• **TASK INSTRUCTIONS**
Pictures stay out of this copy, which runs from the first line of the material through the line containing "random.seed(7)".

========================================

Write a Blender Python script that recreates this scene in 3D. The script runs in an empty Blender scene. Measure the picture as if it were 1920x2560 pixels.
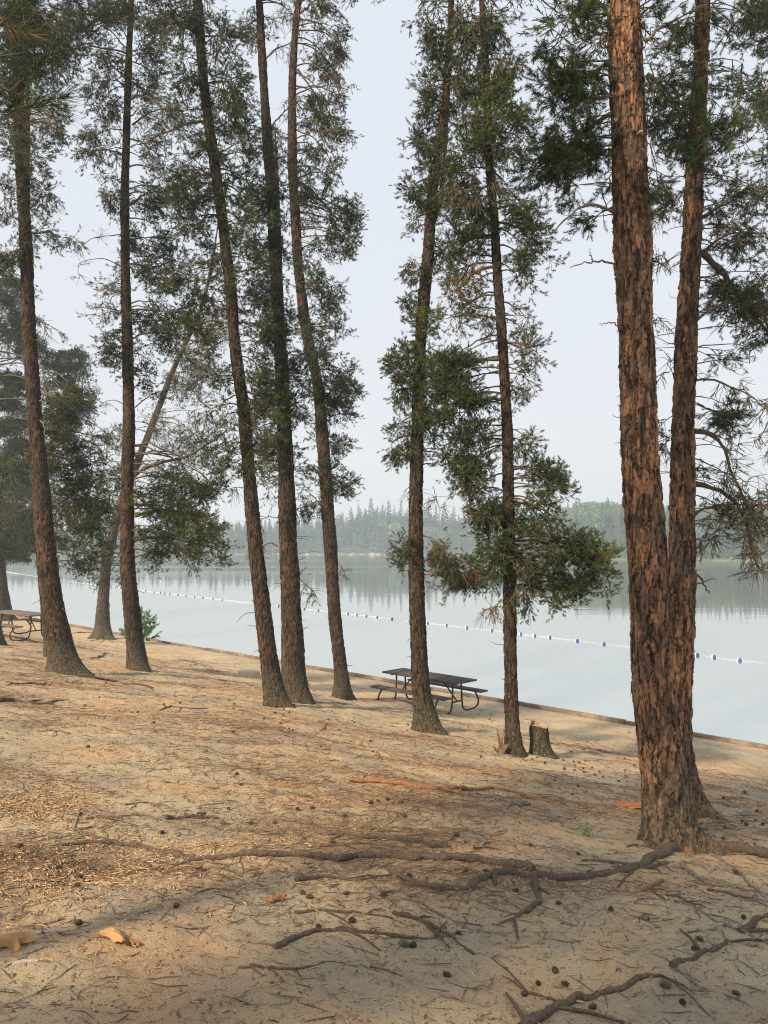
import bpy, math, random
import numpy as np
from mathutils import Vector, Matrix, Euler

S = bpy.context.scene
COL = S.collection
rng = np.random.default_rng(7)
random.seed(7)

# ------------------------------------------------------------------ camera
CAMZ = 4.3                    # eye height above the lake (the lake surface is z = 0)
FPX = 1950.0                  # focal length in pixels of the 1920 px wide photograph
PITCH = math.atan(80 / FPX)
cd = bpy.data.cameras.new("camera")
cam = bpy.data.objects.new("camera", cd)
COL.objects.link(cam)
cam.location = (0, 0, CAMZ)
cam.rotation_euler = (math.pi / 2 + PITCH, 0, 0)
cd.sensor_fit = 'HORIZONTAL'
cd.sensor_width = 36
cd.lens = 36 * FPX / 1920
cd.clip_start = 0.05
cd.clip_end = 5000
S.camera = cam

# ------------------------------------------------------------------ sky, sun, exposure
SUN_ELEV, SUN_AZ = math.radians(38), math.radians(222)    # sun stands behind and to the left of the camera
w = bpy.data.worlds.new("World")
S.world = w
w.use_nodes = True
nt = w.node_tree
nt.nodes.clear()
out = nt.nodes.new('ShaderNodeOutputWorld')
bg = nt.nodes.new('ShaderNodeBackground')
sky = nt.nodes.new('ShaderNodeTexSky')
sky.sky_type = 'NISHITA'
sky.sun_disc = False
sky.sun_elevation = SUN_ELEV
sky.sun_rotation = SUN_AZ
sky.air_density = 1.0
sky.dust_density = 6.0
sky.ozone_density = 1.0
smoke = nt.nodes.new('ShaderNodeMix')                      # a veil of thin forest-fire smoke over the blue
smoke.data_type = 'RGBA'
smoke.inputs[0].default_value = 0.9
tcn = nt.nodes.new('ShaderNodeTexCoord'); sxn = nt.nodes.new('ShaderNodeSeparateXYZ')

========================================

• **WRITTEN RESPONSE**
Write a Blender Python script that recreates this scene in 3D. The script runs in an empty Blender scene. Measure the picture as if it were 1920x2560 pixels.
import bpy, math, random
import numpy as np
from mathutils import Vector, Matrix, Euler

S = bpy.context.scene
COL = S.collection
rng = np.random.default_rng(7)
random.seed(7)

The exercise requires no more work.